もちろん、物語の都合上二つ以上の唐突をぶっ込むことそれ自体はそこまで禁忌ではないですよ。ただ、登場人物が選択を繰り返して答えを探す物語、そしてそういう登場人物の葛藤に寄り添うことで観る人に何かしら思わせる物語とは食い合わせが異常に悪いよな、てだけで。だって、こいつ話のために普通の男女だったら幸せになれるところ片方をおおかみおとこにするし、更に話を面白くするためにはおおかみおとこを意味もなく殺すんでしょ? じゃあその後、本の知識だけじゃ野菜がうまく育たないのもそいつがそうしたかったからだし、気心知れる転校生がやって来るのもそいつの都合でしょ、学校に馴染めなくて森に入り浸るのも本人がそういう性格だったからっていうよりもそういう風に動いてくれないと困るっていう向こうの都合じゃないですか。なーんか全部そういう風に見えてくるんで、別にそういう物語の組み立て方が嫌いというわけでもなくて、そうやって登場人物を使役するんだったら「さぁ、これを観てどう思うかは委ねます」みたいな「人それぞれだよね」みたいな「色々あるよね」みたいな着地はずるいだろと思うんすよね。俺は「色々ある」と受け取ったけど、あれが「かくあるべし」であるなら、なおさらてめぇ何がかくあるべしだテキトーにベリーハードモードを強いといて雑か、てなりそうな気もする。

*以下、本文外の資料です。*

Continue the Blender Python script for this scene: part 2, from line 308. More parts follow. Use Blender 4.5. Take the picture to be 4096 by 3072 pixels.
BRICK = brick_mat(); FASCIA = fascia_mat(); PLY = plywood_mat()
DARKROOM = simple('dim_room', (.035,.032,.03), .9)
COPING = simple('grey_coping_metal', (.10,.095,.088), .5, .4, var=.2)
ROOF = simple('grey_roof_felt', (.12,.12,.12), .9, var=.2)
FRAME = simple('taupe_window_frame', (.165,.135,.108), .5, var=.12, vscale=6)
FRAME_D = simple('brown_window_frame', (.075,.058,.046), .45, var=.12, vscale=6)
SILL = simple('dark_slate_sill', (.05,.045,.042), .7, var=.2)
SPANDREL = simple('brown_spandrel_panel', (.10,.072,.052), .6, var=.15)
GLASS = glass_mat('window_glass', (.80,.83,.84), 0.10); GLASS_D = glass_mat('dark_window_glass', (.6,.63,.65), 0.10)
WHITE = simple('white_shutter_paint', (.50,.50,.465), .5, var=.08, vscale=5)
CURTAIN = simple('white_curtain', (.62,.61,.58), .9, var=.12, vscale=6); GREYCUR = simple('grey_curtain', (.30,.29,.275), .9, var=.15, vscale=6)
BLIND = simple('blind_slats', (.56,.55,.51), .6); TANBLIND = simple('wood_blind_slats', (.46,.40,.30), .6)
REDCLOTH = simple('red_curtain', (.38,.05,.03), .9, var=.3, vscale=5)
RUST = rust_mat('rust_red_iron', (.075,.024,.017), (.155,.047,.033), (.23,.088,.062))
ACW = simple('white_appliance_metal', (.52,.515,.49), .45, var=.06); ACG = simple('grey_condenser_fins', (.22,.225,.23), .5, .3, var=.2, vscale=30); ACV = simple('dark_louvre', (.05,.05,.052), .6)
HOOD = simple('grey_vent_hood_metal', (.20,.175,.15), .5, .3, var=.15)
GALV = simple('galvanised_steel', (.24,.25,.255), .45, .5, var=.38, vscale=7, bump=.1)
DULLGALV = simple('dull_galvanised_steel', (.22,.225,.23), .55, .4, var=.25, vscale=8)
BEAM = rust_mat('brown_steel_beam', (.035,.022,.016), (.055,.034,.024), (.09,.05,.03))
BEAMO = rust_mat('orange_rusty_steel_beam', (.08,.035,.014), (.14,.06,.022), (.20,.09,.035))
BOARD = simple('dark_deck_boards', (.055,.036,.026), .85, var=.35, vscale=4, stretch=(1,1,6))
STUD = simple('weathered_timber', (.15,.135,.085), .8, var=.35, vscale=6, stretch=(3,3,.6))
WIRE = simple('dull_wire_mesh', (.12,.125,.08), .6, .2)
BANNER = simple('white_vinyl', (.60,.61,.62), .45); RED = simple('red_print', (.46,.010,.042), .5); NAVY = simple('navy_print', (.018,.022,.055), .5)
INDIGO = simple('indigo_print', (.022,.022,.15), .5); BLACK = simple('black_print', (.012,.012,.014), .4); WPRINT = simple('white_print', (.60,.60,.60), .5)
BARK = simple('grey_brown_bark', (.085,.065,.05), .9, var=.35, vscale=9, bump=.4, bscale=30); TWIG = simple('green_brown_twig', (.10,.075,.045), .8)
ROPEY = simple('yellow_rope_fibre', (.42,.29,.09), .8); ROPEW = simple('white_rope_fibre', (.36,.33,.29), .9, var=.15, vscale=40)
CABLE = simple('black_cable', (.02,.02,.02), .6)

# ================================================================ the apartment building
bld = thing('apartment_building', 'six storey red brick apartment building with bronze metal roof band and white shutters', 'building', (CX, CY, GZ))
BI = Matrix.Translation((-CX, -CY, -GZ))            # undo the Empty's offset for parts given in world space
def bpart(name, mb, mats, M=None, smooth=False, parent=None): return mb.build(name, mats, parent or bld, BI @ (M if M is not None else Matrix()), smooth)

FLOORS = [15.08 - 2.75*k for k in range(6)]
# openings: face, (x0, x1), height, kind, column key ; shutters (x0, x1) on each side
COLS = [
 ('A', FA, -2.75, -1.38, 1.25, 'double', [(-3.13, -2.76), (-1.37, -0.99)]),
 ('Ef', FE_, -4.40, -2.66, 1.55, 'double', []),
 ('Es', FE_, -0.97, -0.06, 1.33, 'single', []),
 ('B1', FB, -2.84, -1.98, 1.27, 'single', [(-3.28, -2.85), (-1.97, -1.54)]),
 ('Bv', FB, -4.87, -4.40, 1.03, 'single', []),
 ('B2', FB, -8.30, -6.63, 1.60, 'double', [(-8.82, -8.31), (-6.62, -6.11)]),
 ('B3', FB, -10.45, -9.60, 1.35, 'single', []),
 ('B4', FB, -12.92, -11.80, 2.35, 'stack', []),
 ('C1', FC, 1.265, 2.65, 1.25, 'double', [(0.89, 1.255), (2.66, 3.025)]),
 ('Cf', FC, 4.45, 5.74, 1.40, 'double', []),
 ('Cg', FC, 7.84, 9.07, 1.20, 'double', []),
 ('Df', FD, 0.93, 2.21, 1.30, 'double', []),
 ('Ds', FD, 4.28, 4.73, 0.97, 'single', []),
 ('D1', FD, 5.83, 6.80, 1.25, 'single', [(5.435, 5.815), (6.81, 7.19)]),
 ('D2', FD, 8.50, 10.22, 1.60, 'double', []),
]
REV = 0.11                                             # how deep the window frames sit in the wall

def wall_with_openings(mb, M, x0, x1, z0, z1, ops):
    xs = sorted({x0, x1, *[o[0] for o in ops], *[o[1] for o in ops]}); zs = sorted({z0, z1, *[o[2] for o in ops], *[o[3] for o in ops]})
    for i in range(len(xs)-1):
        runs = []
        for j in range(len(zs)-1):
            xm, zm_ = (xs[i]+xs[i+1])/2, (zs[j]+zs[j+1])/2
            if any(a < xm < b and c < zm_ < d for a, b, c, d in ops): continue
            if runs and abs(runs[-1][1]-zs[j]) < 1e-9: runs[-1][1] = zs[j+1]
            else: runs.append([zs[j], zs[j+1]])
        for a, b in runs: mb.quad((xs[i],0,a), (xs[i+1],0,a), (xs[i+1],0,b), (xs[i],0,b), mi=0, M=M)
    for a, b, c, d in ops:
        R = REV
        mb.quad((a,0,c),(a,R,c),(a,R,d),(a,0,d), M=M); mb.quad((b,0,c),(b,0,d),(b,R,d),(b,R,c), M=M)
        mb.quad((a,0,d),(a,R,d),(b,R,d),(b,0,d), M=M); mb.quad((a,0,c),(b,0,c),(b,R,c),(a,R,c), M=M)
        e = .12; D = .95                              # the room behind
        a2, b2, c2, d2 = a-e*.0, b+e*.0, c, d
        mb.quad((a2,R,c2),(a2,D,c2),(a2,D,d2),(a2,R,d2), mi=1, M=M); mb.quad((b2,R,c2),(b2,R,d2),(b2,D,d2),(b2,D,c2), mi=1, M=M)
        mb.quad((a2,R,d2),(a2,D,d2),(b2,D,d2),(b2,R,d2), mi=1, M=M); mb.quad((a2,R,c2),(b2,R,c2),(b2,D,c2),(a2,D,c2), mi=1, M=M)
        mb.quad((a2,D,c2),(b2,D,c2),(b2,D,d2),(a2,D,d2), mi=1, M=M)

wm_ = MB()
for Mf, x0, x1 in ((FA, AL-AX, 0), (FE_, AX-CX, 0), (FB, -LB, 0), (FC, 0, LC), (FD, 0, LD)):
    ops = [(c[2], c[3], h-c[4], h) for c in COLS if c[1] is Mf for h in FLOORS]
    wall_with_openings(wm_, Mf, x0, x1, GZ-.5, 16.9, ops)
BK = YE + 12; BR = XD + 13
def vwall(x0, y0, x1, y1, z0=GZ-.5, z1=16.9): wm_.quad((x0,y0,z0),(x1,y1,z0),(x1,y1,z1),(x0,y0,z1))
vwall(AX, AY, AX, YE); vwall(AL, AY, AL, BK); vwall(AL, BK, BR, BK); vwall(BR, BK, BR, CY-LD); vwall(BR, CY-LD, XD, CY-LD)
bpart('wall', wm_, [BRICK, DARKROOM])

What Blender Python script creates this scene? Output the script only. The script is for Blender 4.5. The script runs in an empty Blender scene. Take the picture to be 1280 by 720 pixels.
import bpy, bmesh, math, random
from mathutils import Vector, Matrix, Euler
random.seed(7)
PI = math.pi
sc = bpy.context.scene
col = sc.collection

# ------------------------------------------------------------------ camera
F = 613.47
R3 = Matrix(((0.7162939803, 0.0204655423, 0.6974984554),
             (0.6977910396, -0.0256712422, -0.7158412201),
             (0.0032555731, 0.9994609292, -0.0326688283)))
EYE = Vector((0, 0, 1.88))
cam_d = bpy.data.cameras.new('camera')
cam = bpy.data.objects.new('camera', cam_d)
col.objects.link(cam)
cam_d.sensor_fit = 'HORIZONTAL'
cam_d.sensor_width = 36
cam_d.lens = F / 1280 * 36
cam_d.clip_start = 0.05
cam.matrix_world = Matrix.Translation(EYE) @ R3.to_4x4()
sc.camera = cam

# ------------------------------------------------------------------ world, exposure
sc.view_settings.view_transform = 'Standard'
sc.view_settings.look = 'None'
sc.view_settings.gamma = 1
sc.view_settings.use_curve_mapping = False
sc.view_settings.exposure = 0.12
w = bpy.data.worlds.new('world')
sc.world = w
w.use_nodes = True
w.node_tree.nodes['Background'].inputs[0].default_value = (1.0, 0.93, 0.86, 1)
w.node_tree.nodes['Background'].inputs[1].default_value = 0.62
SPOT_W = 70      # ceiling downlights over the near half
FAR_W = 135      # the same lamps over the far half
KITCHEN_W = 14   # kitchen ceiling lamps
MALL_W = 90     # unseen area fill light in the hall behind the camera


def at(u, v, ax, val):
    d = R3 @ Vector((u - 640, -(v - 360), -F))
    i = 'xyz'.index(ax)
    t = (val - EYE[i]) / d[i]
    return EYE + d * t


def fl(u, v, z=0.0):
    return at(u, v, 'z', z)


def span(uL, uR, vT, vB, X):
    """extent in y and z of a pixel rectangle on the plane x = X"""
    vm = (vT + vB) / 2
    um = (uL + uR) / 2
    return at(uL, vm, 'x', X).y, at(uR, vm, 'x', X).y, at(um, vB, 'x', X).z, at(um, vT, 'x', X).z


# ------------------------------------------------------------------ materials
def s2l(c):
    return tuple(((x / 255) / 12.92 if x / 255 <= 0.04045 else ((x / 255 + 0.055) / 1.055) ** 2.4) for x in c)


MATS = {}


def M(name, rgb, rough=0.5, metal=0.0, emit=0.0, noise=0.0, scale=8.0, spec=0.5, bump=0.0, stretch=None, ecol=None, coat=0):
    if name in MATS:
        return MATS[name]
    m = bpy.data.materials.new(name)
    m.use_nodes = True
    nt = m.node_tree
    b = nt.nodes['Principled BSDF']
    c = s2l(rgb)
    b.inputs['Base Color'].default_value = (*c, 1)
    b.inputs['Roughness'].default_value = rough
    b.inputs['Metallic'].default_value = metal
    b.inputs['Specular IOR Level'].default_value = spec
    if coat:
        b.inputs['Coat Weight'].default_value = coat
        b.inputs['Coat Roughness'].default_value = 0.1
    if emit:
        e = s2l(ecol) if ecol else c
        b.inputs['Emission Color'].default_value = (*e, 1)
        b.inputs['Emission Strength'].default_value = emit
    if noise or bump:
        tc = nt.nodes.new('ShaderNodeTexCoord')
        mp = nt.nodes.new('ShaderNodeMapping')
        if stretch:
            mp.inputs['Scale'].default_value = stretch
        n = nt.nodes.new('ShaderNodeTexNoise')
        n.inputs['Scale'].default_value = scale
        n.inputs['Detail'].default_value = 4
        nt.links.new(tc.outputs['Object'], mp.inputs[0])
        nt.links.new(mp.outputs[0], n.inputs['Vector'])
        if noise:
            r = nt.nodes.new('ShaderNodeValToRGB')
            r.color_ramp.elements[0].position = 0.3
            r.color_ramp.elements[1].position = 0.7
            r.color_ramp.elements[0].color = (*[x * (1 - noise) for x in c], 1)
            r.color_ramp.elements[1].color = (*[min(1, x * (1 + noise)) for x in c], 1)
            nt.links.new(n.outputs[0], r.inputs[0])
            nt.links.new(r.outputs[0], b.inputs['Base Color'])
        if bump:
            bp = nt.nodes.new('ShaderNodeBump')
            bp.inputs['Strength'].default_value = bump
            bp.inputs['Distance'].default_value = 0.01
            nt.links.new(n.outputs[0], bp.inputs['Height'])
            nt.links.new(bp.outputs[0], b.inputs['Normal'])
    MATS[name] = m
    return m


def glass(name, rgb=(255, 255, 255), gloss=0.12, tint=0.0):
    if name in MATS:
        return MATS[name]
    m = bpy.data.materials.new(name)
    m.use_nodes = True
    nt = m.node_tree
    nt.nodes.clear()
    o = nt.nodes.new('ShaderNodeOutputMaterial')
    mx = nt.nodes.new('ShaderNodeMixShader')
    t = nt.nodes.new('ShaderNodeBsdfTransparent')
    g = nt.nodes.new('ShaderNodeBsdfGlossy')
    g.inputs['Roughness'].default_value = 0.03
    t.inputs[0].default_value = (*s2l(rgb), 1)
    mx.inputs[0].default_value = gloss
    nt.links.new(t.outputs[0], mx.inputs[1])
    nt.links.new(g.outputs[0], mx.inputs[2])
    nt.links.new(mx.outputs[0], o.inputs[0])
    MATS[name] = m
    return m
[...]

別におおかみおとこ死んでもいいから、もし仮におおかみこども二人が「お父さんはなんかのたれ死んでゴミ収集車に回収されましたよ、なぜならおおかみだから」ってどこかのタイミングで知っていたのであればそれだけで僕は後半二人が別々の選択をしていくことをすごい自然に好意的に見れたんだろうなーとか思うんですよね。それもなしにゼロベースでまた二人はそれぞれに生きていきます、とか言われてもなんか物語始まったところから一つも前進してないわけで、そこで「どうですか?」て言われても「いやお前こそどうなの?」としか俺は言えないわけで。
まーなんかとりあえず行儀が悪いお話だったなーと思いました。以上です。